== Supplied information ==
══════════════════════════════

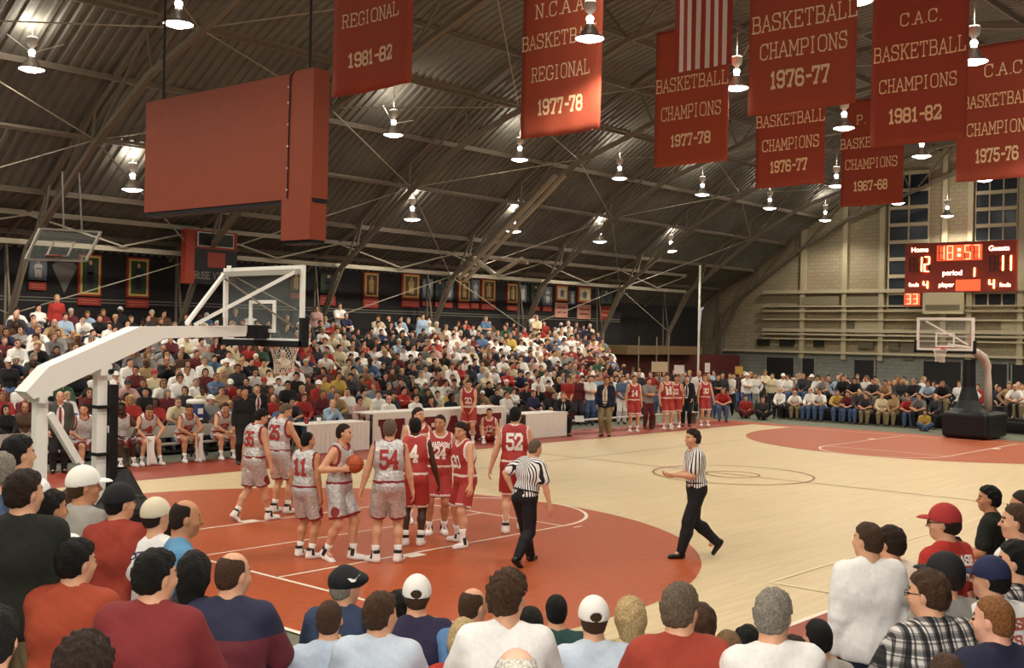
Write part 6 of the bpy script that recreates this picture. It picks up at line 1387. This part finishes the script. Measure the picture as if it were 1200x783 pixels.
# ================================================================== NEAREST SPECTATORS
SIT = dict(pz=.555, fl=(.44, .14, .09), fr=(.44, -.14, .09), hl=(.36, .10, .68), hr=(.36, -.10, .68), el=(-.5, .9, -.2), er=(-.5, -.9, -.2))
FP = {'sit': dict(lean=10, hyaw=0, **SIT), 'sitR': dict(lean=8, hyaw=-38, **SIT), 'sitL': dict(lean=8, hyaw=35, **SIT), 'stand': dict(lean=2, hpit=4), 'standR': dict(lean=1, hyaw=-32), 'standL': dict(lean=2, hyaw=32), 'front': dict(lean=3, hyaw=20, hl=(.24, .10, 1.05), hr=(.24, -.08, 1.08), el=(-.7, .9, -.3), er=(-.7, -.9, -.3))}
FGC = {}
def fg_meshes(pk, sk, fat, pants):
    key = (pk, sk, fat)
    if key not in FGC:
        J = Pose(**FP[pk]); V, Q, L = shirt_mesh(J, sk, fat, h=.0145, ph=len(FGC), hem=-.10 if 'sit' not in pk else -.06)
        FGC[key] = (J, skin_mesh(J, .0145, 'body', SM, fat), me_np('shirt', V, Q, [M_SHIRTW]), V, Q)
    pkey = (pk, fat, 'p')
    if pkey not in FGC:
        J = Pose(**FP[pk]); V2, Q2, _ = pants_mesh(J, 'jeans', fat, h=.018); FGC[pkey] = me_np('trousers', V2, Q2, [M_SLACKS])
    return FGC[key]+(FGC[pkey],)
def coordmat(name, fn):
    m = bpy.data.materials.new(name); m.use_nodes = True; nt = m.node_tree; b = nt.nodes['Principled BSDF']; b.inputs['Roughness'].default_value = .85; tc = nt.nodes.new('ShaderNodeTexCoord'); fn(nt, tc, b); return m
def ramp(nt, src, stops, out):
    r = nt.nodes.new('ShaderNodeValToRGB'); r.color_ramp.interpolation = 'CONSTANT'
    while len(r.color_ramp.elements) < len(stops): r.color_ramp.elements.new(.5)
    for e, (p, c) in zip(r.color_ramp.elements, stops): e.position = p; e.color = (*hexc(c), 1)
    nt.links.new(src, r.inputs['Fac']); 
    if out: nt.links.new(r.outputs['Color'], out)
    return r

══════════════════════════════

== What the task asks ==
Copy out the data above exactly, except the pictures.

== Output for this task ==
Write part 6 of the bpy script that recreates this picture. It picks up at line 1387. This part finishes the script. Measure the picture as if it were 1200x783 pixels.
# ================================================================== NEAREST SPECTATORS
SIT = dict(pz=.555, fl=(.44, .14, .09), fr=(.44, -.14, .09), hl=(.36, .10, .68), hr=(.36, -.10, .68), el=(-.5, .9, -.2), er=(-.5, -.9, -.2))
FP = {'sit': dict(lean=10, hyaw=0, **SIT), 'sitR': dict(lean=8, hyaw=-38, **SIT), 'sitL': dict(lean=8, hyaw=35, **SIT), 'stand': dict(lean=2, hpit=4), 'standR': dict(lean=1, hyaw=-32), 'standL': dict(lean=2, hyaw=32), 'front': dict(lean=3, hyaw=20, hl=(.24, .10, 1.05), hr=(.24, -.08, 1.08), el=(-.7, .9, -.3), er=(-.7, -.9, -.3))}
FGC = {}
def fg_meshes(pk, sk, fat, pants):
    key = (pk, sk, fat)
    if key not in FGC:
        J = Pose(**FP[pk]); V, Q, L = shirt_mesh(J, sk, fat, h=.0145, ph=len(FGC), hem=-.10 if 'sit' not in pk else -.06)
        FGC[key] = (J, skin_mesh(J, .0145, 'body', SM, fat), me_np('shirt', V, Q, [M_SHIRTW]), V, Q)
    pkey = (pk, fat, 'p')
    if pkey not in FGC:
        J = Pose(**FP[pk]); V2, Q2, _ = pants_mesh(J, 'jeans', fat, h=.018); FGC[pkey] = me_np('trousers', V2, Q2, [M_SLACKS])
    return FGC[key]+(FGC[pkey],)
def coordmat(name, fn):
    m = bpy.data.materials.new(name); m.use_nodes = True; nt = m.node_tree; b = nt.nodes['Principled BSDF']; b.inputs['Roughness'].default_value = .85; tc = nt.nodes.new('ShaderNodeTexCoord'); fn(nt, tc, b); return m
def ramp(nt, src, stops, out):
    r = nt.nodes.new('ShaderNodeValToRGB'); r.color_ramp.interpolation = 'CONSTANT'
    while len(r.color_ramp.elements) < len(stops): r.color_ramp.elements.new(.5)
    for e, (p, c) in zip(r.color_ramp.elements, stops): e.position = p; e.color = (*hexc(c), 1)
    nt.links.new(src, r.inputs['Fac']); 
    if out: nt.links.new(r.outputs['Color'], out)
    return r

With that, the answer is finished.